■ Set exercise ■
Reproduce exactly the section that begins at the line containing "by 1659 pixels." and ends at the line containing "setp(mb.build('tie_wire', M_BLACKP), 'thin", both lines included; omit all other lines.

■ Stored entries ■
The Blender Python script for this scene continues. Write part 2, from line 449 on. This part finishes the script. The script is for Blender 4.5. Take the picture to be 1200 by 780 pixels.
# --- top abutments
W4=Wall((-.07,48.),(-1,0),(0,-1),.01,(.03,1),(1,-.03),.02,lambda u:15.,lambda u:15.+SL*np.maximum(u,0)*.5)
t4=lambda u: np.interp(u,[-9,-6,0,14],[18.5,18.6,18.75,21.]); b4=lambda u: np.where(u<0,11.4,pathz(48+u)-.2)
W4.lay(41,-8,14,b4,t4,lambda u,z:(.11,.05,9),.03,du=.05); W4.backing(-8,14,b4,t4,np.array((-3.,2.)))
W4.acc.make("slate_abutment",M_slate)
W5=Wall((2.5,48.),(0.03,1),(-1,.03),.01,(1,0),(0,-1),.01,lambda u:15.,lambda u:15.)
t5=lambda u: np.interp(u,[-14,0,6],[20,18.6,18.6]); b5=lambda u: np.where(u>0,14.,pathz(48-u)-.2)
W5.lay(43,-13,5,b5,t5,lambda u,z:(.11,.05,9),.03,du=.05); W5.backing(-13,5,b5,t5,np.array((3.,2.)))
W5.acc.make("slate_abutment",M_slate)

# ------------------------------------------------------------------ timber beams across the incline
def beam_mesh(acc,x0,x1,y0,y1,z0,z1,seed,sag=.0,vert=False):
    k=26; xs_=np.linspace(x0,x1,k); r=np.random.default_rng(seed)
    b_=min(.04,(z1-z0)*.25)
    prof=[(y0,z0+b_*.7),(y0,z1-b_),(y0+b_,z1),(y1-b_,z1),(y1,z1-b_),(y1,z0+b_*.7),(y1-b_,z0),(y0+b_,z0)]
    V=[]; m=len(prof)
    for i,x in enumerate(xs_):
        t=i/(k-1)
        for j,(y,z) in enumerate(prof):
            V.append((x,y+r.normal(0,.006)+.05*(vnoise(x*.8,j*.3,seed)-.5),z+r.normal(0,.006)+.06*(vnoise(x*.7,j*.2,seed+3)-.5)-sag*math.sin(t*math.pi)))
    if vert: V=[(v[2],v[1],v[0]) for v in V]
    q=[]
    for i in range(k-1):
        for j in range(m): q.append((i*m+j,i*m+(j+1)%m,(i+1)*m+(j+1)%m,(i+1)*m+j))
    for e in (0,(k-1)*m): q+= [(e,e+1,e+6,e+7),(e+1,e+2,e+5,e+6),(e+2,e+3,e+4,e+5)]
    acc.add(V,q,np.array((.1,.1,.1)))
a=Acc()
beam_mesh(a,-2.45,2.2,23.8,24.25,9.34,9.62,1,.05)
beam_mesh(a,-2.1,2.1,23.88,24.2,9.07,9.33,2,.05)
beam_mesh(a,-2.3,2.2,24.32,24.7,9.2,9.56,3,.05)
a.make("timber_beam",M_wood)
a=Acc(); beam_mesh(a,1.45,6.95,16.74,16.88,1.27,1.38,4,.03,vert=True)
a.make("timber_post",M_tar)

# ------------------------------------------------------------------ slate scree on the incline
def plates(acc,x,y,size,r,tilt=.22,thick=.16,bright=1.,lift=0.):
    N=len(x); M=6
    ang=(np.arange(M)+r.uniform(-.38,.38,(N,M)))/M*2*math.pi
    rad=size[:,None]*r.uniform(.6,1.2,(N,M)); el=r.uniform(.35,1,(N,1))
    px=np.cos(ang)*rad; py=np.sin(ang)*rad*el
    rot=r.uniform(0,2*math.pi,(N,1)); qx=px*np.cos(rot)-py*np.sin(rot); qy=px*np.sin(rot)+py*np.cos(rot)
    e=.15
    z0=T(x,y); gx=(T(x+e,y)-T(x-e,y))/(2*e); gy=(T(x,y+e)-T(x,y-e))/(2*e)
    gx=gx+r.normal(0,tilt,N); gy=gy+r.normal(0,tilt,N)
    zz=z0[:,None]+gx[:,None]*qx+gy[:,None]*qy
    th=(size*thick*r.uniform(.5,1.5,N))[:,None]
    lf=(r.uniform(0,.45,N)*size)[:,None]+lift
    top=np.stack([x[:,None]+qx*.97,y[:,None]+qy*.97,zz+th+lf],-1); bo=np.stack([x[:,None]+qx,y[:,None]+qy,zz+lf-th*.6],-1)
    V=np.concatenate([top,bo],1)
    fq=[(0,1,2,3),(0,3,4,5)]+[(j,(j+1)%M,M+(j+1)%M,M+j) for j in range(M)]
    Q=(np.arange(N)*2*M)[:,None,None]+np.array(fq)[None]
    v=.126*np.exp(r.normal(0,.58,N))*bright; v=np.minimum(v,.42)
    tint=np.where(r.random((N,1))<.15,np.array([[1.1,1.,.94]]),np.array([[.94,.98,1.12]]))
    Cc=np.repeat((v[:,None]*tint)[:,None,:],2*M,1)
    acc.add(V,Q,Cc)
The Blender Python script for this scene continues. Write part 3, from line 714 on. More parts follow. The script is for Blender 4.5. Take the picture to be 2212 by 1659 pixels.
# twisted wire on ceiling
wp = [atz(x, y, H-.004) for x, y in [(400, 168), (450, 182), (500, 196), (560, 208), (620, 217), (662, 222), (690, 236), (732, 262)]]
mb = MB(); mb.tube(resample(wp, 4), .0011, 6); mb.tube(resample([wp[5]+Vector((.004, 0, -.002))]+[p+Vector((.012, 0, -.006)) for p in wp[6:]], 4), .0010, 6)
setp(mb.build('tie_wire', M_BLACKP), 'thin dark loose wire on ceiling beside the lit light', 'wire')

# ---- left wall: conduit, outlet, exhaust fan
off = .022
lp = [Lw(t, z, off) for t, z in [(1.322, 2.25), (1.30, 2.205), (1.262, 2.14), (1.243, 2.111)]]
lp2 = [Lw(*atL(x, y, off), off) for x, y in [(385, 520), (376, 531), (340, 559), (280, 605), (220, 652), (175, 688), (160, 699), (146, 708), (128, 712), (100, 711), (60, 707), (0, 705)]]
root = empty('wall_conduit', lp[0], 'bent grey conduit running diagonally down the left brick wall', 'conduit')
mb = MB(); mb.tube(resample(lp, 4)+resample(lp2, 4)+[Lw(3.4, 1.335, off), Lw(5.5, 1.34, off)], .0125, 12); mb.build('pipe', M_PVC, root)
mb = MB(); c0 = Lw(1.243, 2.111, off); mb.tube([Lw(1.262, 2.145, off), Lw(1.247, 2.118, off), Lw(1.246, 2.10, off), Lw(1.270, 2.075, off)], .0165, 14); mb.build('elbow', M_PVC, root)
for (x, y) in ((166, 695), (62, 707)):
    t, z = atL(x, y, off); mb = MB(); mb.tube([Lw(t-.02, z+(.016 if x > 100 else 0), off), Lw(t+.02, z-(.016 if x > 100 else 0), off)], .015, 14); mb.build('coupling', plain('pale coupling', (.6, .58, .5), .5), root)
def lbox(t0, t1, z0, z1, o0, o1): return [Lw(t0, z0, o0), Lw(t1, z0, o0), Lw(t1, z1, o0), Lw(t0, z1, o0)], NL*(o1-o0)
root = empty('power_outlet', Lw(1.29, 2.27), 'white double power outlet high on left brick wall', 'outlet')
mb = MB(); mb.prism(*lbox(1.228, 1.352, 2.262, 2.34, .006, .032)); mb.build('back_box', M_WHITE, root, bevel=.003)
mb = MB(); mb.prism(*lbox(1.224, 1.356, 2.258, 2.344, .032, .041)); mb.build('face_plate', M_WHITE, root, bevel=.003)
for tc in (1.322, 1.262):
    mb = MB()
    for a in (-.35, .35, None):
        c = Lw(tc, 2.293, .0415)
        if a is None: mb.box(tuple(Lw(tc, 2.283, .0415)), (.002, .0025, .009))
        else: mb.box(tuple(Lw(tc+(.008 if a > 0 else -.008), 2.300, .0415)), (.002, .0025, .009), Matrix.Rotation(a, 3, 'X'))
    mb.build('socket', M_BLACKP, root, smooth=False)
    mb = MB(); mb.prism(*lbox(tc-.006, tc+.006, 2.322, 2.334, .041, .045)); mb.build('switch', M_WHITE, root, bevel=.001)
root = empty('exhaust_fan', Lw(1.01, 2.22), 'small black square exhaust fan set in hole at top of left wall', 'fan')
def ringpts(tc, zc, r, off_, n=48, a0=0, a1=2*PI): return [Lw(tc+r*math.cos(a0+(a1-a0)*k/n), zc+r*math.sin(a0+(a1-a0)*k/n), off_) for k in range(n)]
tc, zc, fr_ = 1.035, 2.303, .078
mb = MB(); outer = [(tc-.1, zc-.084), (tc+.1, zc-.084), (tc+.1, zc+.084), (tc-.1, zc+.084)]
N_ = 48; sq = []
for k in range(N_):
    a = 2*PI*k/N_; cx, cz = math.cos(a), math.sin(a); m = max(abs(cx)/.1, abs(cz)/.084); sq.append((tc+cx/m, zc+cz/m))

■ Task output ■
The Blender Python script for this scene continues. Write part 3, from line 714 on. More parts follow. The script is for Blender 4.5. Take the picture to be 2212 by 1659 pixels.
# twisted wire on ceiling
wp = [atz(x, y, H-.004) for x, y in [(400, 168), (450, 182), (500, 196), (560, 208), (620, 217), (662, 222), (690, 236), (732, 262)]]
mb = MB(); mb.tube(resample(wp, 4), .0011, 6); mb.tube(resample([wp[5]+Vector((.004, 0, -.002))]+[p+Vector((.012, 0, -.006)) for p in wp[6:]], 4), .0010, 6)
setp(mb.build('tie_wire', M_BLACKP), 'thin dark loose wire on ceiling beside the lit light', 'wire')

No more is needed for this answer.